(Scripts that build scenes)
___

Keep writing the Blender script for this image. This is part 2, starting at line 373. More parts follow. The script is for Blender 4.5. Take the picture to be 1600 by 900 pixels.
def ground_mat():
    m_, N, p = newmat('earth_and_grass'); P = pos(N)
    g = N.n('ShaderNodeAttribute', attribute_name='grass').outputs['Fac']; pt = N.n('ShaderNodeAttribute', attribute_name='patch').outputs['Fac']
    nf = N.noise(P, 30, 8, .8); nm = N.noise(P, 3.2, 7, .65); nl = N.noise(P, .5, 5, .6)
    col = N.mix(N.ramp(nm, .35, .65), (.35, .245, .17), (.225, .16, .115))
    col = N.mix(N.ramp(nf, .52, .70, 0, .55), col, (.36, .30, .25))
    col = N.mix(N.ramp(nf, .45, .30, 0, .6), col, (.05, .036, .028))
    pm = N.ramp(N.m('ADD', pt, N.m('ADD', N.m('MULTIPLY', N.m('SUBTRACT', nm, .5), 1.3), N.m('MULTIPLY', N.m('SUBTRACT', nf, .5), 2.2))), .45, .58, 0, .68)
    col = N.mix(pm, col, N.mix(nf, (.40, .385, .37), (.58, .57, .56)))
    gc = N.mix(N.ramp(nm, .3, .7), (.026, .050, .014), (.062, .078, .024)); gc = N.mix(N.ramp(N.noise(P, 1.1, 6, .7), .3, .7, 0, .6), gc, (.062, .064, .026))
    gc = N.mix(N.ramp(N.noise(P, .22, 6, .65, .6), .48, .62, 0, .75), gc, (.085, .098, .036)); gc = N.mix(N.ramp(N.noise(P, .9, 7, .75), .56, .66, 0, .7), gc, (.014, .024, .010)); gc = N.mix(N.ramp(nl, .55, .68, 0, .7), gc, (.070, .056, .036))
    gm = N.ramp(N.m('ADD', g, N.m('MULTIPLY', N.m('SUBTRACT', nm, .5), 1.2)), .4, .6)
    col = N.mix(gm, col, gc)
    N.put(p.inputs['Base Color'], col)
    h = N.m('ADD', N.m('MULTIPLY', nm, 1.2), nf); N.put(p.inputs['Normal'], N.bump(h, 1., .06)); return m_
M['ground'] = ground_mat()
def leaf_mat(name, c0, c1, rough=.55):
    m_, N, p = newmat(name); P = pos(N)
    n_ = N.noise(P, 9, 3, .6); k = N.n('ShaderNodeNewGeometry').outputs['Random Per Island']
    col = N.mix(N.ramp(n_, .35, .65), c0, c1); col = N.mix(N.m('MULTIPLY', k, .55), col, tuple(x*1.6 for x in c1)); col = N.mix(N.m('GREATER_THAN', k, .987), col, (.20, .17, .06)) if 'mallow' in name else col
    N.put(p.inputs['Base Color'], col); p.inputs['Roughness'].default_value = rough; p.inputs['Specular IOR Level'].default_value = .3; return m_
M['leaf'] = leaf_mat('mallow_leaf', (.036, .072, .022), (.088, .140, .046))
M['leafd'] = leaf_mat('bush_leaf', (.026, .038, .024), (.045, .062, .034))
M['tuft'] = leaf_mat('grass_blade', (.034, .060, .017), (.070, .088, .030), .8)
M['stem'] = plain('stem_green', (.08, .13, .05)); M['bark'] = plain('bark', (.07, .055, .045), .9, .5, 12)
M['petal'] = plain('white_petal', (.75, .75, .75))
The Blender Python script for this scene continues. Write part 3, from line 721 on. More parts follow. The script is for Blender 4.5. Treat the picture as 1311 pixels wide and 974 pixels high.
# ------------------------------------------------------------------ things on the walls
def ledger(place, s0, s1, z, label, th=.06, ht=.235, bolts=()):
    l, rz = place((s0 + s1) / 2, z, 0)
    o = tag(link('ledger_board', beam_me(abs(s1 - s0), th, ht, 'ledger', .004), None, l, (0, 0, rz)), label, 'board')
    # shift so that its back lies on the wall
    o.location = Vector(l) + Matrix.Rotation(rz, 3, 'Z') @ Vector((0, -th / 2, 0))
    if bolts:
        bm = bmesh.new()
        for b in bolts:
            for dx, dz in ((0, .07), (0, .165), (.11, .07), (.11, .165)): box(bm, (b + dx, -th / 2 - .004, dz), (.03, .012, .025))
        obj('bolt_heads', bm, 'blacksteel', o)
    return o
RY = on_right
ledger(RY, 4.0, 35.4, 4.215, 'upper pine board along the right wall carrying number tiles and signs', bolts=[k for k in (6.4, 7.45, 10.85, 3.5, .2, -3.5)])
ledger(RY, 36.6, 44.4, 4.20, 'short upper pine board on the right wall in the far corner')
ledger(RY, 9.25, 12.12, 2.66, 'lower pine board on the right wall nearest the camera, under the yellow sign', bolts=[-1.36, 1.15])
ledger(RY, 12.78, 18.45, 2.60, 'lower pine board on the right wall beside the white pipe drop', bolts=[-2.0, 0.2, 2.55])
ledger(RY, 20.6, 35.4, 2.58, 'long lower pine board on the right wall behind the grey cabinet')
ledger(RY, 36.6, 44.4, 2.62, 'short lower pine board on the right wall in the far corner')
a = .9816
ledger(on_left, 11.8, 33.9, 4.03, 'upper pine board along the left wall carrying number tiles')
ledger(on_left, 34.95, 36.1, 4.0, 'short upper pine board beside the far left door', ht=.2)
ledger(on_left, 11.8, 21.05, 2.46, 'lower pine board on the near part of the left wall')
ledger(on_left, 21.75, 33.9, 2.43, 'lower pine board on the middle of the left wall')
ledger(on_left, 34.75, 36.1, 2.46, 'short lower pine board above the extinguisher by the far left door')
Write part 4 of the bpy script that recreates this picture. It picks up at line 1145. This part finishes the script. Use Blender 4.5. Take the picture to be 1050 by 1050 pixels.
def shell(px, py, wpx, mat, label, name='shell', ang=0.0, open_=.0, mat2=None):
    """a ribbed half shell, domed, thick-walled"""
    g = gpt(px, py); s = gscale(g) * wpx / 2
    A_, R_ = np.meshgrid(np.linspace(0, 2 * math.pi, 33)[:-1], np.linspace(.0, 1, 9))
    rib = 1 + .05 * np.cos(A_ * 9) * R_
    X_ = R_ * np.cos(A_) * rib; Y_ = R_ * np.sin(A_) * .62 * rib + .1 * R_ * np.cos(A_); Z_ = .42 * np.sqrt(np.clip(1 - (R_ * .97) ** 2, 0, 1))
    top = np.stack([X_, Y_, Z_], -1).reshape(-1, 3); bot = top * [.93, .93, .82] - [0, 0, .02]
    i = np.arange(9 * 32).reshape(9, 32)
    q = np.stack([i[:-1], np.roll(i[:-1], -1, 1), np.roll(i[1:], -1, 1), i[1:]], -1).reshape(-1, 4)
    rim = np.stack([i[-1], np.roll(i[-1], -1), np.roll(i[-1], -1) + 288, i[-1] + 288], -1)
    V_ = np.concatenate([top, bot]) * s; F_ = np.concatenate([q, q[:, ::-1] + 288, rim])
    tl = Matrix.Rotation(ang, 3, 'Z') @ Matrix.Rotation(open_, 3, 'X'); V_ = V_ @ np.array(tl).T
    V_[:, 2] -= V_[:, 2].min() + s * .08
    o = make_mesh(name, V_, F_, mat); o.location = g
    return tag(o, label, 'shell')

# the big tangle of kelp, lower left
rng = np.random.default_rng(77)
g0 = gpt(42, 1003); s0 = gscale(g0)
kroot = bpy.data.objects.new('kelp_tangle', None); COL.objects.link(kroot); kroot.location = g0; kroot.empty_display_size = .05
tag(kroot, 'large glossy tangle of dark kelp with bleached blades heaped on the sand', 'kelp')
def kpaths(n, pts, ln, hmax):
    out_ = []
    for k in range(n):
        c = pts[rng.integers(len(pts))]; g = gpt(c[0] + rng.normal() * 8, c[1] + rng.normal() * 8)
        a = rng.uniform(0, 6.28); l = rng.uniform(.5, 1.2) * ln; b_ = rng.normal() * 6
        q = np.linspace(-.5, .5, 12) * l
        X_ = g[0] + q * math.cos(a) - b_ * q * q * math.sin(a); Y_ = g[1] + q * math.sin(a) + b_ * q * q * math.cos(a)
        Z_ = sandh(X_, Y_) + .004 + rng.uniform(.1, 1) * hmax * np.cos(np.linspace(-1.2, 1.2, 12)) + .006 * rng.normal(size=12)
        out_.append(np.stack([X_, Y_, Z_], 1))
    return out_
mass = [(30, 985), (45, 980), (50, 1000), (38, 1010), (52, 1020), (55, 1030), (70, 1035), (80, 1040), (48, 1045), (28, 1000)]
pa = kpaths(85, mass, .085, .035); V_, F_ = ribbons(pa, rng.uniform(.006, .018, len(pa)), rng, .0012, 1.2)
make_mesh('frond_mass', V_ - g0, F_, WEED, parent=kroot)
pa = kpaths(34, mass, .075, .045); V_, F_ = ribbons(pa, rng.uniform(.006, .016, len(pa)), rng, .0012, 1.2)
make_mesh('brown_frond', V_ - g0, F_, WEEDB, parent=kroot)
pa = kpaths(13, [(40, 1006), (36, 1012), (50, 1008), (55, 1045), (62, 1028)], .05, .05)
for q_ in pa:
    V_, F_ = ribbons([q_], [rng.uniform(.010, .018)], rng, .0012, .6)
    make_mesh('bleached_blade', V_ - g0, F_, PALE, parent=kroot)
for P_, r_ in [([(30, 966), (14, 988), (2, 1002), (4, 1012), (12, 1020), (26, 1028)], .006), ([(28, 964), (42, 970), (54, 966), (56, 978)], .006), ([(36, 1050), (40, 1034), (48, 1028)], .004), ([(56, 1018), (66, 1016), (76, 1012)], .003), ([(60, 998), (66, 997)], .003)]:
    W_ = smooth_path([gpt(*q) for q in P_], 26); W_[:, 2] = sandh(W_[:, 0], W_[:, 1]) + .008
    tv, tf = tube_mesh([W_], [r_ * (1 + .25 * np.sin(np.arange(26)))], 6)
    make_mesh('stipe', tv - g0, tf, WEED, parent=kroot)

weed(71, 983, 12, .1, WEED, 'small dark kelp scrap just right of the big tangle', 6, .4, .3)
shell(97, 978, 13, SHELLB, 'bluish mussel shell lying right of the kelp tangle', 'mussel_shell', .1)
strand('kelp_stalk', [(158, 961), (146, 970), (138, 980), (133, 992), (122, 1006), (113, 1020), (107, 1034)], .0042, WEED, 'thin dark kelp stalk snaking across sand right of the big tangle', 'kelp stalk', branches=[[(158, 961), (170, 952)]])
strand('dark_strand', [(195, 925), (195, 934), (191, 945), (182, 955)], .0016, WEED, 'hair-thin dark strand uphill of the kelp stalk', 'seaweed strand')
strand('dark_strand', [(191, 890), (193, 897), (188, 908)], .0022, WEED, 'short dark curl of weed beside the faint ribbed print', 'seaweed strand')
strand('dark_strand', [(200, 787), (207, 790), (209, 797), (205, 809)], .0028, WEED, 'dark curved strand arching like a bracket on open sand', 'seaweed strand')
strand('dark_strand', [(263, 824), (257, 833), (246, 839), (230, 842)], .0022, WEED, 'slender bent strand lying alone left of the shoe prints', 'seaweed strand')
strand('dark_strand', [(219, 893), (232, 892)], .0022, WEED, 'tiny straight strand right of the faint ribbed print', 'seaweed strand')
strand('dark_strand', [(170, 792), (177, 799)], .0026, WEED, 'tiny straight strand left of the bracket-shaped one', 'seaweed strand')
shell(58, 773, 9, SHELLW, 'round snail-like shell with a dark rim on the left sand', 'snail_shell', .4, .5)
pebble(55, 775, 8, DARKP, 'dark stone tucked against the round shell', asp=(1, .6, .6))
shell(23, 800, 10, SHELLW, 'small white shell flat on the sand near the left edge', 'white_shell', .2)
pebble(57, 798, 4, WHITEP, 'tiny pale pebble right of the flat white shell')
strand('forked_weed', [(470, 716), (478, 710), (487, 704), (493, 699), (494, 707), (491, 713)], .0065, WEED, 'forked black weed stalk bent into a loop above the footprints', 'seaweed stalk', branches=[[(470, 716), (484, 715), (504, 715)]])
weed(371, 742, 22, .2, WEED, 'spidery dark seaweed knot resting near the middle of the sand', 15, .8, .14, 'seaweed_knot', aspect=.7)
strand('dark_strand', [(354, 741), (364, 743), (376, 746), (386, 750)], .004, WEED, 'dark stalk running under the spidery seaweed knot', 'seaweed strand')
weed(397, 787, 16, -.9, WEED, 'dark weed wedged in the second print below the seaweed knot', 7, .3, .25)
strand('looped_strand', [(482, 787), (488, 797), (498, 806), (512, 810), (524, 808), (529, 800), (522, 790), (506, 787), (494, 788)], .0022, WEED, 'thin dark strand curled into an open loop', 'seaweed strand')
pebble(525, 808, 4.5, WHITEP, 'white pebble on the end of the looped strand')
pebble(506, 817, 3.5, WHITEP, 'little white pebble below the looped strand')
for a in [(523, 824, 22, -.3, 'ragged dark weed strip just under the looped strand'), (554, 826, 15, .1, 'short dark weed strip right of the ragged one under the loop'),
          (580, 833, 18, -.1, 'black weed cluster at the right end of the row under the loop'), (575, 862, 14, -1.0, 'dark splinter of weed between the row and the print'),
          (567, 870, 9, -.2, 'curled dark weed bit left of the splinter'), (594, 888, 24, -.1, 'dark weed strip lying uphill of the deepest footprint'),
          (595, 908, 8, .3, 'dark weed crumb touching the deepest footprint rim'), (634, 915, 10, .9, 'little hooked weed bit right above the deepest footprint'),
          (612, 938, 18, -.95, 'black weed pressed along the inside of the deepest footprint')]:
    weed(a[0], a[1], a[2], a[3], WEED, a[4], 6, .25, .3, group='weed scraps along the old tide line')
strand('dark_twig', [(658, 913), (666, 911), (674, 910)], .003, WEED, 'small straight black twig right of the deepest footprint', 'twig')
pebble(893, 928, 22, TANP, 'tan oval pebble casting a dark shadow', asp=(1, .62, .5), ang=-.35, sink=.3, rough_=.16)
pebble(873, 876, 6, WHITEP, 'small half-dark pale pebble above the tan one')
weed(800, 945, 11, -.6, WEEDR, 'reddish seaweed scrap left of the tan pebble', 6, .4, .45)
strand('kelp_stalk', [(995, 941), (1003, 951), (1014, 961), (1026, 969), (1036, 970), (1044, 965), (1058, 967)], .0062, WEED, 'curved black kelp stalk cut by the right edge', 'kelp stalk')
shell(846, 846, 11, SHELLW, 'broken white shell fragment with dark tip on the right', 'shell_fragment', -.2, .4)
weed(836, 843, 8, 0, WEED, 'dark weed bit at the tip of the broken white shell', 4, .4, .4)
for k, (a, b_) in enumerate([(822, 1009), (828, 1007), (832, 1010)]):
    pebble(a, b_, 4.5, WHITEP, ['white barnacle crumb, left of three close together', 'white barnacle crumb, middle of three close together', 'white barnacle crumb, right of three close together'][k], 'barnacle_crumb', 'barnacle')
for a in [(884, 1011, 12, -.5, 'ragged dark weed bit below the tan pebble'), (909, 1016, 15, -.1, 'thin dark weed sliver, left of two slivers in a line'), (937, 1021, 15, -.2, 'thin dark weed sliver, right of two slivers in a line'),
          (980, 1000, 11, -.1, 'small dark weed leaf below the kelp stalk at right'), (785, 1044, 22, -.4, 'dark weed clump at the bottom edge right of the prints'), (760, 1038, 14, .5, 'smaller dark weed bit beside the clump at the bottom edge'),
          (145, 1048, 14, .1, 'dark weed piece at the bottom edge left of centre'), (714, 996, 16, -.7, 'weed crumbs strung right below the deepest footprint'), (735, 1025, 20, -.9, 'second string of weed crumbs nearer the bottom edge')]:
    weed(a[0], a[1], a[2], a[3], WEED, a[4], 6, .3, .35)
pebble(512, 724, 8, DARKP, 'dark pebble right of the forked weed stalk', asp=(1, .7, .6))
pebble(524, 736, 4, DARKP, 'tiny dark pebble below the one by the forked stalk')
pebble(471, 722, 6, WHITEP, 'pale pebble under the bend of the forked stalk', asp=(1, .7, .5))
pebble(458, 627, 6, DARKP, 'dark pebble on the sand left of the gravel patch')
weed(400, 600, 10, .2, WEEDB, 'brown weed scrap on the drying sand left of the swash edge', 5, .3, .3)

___

→ Direction
Using the material above, count the lines containing the word "parts". Reply with the number alone.

→ Problem solution
2